The placebo effect is a potent source of self-help. It demonstrates the power of the prefrontal cortex to modulate even the most basic bodily signals. Once this brain area comes up with reasons to experience less pain—the cream is supposed to provide pain relief—those reasons become powerful distortions. Unfortunately, the same rational brain areas responsible for temporarily reducing suffering also mislead us about many daily decisions. The prefrontal cortex can turn off pain signals, but it can also cause a person to ignore the feelings that lead to choosing the best poster. In these situations, conscious thoughts interfere with good decision-making.

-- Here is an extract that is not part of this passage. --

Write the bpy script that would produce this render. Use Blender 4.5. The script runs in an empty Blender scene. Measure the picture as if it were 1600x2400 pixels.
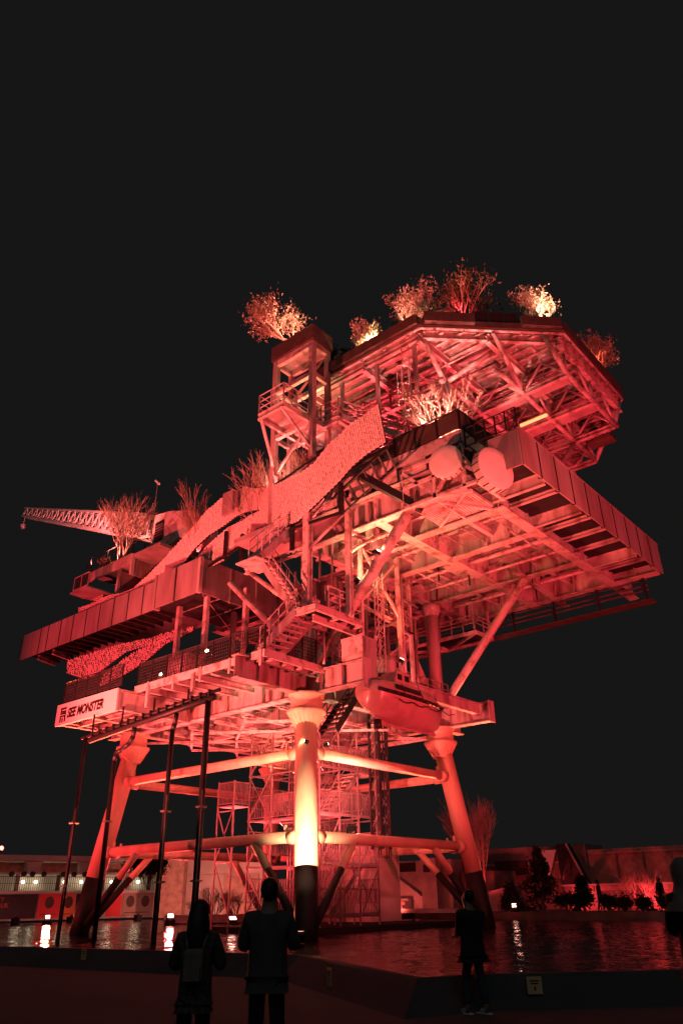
import bpy, math, random
from mathutils import Vector, Matrix
random.seed(7)
R = math.radians
# ------------------------------------------------------------------ camera, world, sun, exposure
# World axes: X runs along the platform's right-hand side, Y along its left-hand side, near leg at (0,0).
EYE = Vector((-23.1168, -21.6859, 1.6))
FW = Vector((0.762909, 0.646506, 0.0)); RT = Vector((0.646506, -0.762909, 0.0)); UPZ = Vector((0, 0, 1))
def B(r, f, z=0.0):            # metres to the right of / in front of the viewer's standing point
    p = EYE + RT*r + FW*f
    return Vector((p.x, p.y, z))
PITCH, ROLL = R(27.4), R(-0.9)
_f = FW*math.cos(PITCH) + UPZ*math.sin(PITCH)
_u = UPZ*math.cos(PITCH) - FW*math.sin(PITCH)
_r = RT*math.cos(ROLL) + _u*math.sin(ROLL)
_u = _u*math.cos(ROLL) - RT*math.sin(ROLL)
sc = bpy.context.scene
cd = bpy.data.cameras.new('camera'); cam = bpy.data.objects.new('camera', cd); sc.collection.objects.link(cam)
cam.matrix_world = Matrix(((_r.x, _u.x, -_f.x, EYE.x), (_r.y, _u.y, -_f.y, EYE.y), (_r.z, _u.z, -_f.z, EYE.z), (0, 0, 0, 1)))
cd.sensor_fit = 'VERTICAL'; cd.sensor_height = 36.0; cd.lens = 36.0*1750/2400
cd.clip_start = 0.1; cd.clip_end = 2000
sc.camera = cam
w = bpy.data.worlds.new('World'); sc.world = w; w.use_nodes = True
w.node_tree.nodes['Background'].inputs[0].default_value = (0.0080, 0.0079, 0.0078, 1)
w.node_tree.nodes['Background'].inputs[1].default_value = 1.0
sd = bpy.data.lights.new('fill_sun', 'SUN'); sd.energy = 0.12; sd.angle = R(40); sd.color = (1, 0.96, 0.94)  # added weak fill from behind the camera, lifts the dark surfaces
so = bpy.data.objects.new('fill_sun', sd); sc.collection.objects.link(so)
so.rotation_euler = Vector((0.62, 0.55, -0.75)).to_track_quat('-Z', 'Y').to_euler()
vs = sc.view_settings
vs.view_transform = 'Standard'; vs.look = 'None'; vs.exposure = 0; vs.gamma = 1; vs.use_curve_mapping = False
sc.cycles.max_bounces = 5; sc.cycles.diffuse_bounces = 2; sc.cycles.glossy_bounces = 3; sc.cycles.transparent_max_bounces = 6
sc.cycles.sample_clamp_indirect = 4; sc.cycles.use_denoising = True; sc.cycles.denoising_prefilter = 'ACCURATE'; sc.cycles.denoising_input_passes = 'RGB_ALBEDO_NORMAL'
sc.cycles.caustics_reflective = False; sc.cycles.caustics_refractive = False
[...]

Look, for example, at this witty little experiment. Baba Shiv, a neuroeconomist at Stanford, supplied a group of people with Sobe Adrenaline Rush, an "energy" drink that was supposed to make them feel more alert and energetic. (The drink contained a potent brew of sugar and caffeine that, the bottle promised, would impart "superior functionality.") Some participants paid full price for the drinks, while others were offered a discount. After drinking the product, participants were asked to solve a series of word puzzles. Shiv found that people who'd paid discounted prices consistently solved about 30 percent fewer puzzles than the people who'd paid full price for the drinks. The subjects were convinced that the stuff on sale was much less potent, even though all the drinks were identical. "We ran the study again and again, not sure if what we got had happened by chance or fluke," Shiv says. "But every time we ran it, we got the same results."

Why did the cheaper energy drink prove less effective? According to Shiv, consumers typically suffer from a version of the placebo effect. Since they
expect
cheaper goods to be less effective, they generally
are
less effective, even if the goods are identical to more expensive products. This is why brand-name aspirin works better than generic aspirin and why Coke tastes better than cheaper colas, even if most consumers can't tell the difference in blind taste tests. "We have these general beliefs about the world—for example, that cheaper products are of lower quality—and they translate into specific expectations about specific products," said Shiv. "Then, once these expectations are activated, they start to really impact our behavior." The rational brain distorts the sense of reality, so the ability to properly assess the alternatives is lost. Instead of listening to the trustworthy opinions generated by our emotional brains, we follow our own false assumptions.

Researchers at Caltech and Stanford recently lifted the veil on this strange process. Their experiment was organized like a wine-tasting. Twenty people sampled five cabernet sauvignons that were distinguished solely by their retail prices, with bottles ranging in cost from five dollars to ninety dollars. Although the people were told that all five wines were different, the scientists weren't telling the truth: there were only three different wines. This meant that the same wines often reappeared, but with different price labels. For example, the first wine offered during the tasting—it was a bottle of a cheap California cabernet—was labeled both as a five-dollar wine (its actual retail price) and as a forty-five-dollar wine, a 900 percent markup. All of the red wines were sipped by each subject inside an fMRI machine.

Not surprisingly, the subjects consistently reported that the more expensive wines tasted better. They preferred the ninety-dollar bottle to the ten-dollar bottle and thought the forty-five-dollar cabernet was far superior to the five-dollar plonk. By conducting the winetasting inside an fMRI machine—the drinks were sipped via a network of plastic tubes—the scientists could see how the brains of the subjects responded to the different wines. While a variety of brain regions were activated during the experiment, only one brain region seemed to respond to the
price
of the wine rather than the wine itself: the prefrontal cortex. In general, more expensive wines made parts of the prefrontal cortex more excited. The scientists argue that the activity of this brain region shifted the preferences of the winetasters, so that the ninety-dollar cabernet seemed to taste better than the thirty-five-dollar cabernet, even though they were actually the same wine.